Speaker
Fuminori Sakuma
(RIKEN)
Description
The possible existence of strongly-bound $\bar K$ nuclear-states has been widely discussed as a consequence of the strongly attractive $\bar K N$ interaction in I = 0 channels. Experimentally, however, available information is not sufficient to discriminate between a variety of conflicting interpretations so far. In this situation, we have performed an experimental search for the simplest kaonic nuclear bound state, $\bar KNN$, by the in-flight $K^-$ $+$ $^3$He reactions at 1 GeV/$c$ (J-PARC E15). The experiment investigates the $\bar KNN$ state both in the formation via $^3$He$(K^-, n)X$ missing-mass spectroscopy and its decay via invariant-mass spectroscopy using $^3$He$(K^-, \Lambda p)n$ channel, respectively.
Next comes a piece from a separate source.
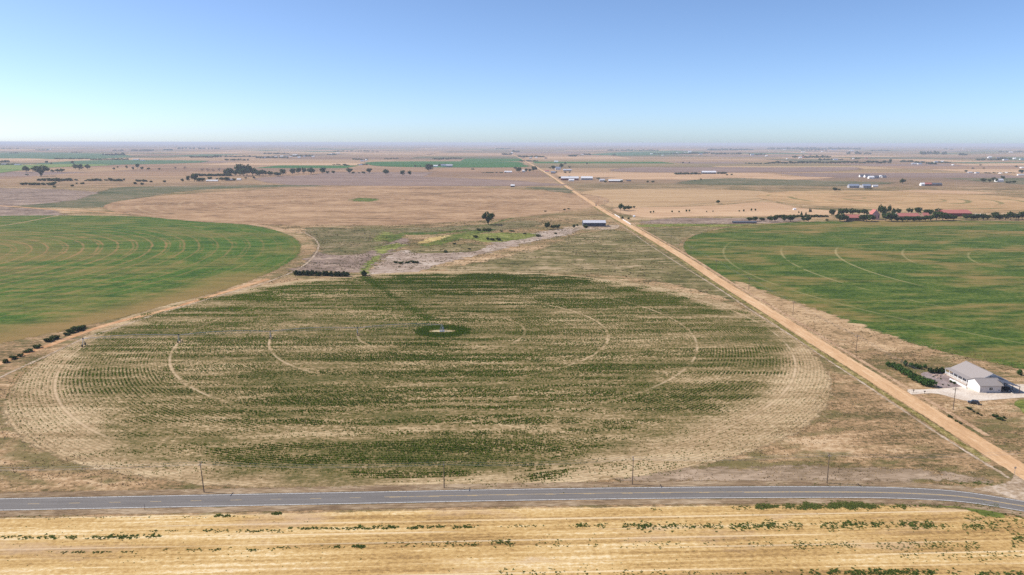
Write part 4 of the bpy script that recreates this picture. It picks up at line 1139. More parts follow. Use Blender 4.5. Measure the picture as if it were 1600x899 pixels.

The first physics data-taking was performed at the K1.8BR beam-line in 2013. With this data-set, we have observed a significant bump structure around the $K^-pp$ mass-threshold in the $\Lambda p$ invariant-mass spectrum in the exclusive $^3$He$(K^-, \Lambda p)n$ analysis [PTEP(2016)051D01]. We will discuss the possible existence of the $\bar KNN$ states by combining the production- and the decay-channel analyses. In addition, we will present the latest results of the second data-taking performed in 2015, where much improved data statistics of the $^3$He$(K^-, \Lambda p)n$ channel was accumulated.